*To be done*
Review the listing and copy each line that holds the word "script".

*Dataset records*
'''
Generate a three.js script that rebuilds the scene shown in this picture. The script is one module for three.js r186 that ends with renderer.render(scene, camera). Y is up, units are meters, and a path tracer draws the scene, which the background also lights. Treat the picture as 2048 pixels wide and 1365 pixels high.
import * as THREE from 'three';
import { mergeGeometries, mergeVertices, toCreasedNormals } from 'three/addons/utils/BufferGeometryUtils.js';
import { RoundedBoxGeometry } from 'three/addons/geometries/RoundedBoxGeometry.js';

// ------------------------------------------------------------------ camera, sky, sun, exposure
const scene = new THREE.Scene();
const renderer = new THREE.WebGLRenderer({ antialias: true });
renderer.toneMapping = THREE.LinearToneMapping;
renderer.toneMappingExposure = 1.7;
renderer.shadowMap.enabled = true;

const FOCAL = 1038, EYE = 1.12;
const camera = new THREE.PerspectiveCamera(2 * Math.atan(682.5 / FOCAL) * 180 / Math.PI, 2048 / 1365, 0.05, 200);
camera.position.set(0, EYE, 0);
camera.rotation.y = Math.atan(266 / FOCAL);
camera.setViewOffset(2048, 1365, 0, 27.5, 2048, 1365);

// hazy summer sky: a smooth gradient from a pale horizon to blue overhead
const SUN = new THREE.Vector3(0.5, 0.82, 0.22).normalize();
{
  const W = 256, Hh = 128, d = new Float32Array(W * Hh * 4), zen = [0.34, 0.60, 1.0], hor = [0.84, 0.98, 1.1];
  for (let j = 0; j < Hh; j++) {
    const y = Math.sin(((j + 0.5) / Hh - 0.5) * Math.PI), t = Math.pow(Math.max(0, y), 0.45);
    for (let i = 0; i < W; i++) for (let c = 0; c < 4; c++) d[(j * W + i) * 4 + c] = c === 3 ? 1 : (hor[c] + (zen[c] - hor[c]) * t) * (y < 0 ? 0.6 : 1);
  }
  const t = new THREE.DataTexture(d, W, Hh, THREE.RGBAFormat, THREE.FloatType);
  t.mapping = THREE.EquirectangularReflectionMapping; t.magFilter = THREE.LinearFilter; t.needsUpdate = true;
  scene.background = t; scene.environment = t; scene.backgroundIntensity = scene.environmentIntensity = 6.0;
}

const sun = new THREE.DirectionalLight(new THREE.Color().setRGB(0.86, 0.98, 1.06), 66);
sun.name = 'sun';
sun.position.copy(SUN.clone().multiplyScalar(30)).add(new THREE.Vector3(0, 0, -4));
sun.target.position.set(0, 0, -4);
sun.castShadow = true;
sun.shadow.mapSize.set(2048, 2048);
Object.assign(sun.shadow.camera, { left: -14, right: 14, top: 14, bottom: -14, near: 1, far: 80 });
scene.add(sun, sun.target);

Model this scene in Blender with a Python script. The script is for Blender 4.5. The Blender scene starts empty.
'''
*The answer*
Generate a three.js script that rebuilds the scene shown in this picture. The script is one module for three.js r186 that ends with renderer.render(scene, camera). Y is up, units are meters, and a path tracer draws the scene, which the background also lights. Treat the picture as 2048 pixels wide and 1365 pixels high.
Model this scene in Blender with a Python script. The script is for Blender 4.5. The Blender scene starts empty.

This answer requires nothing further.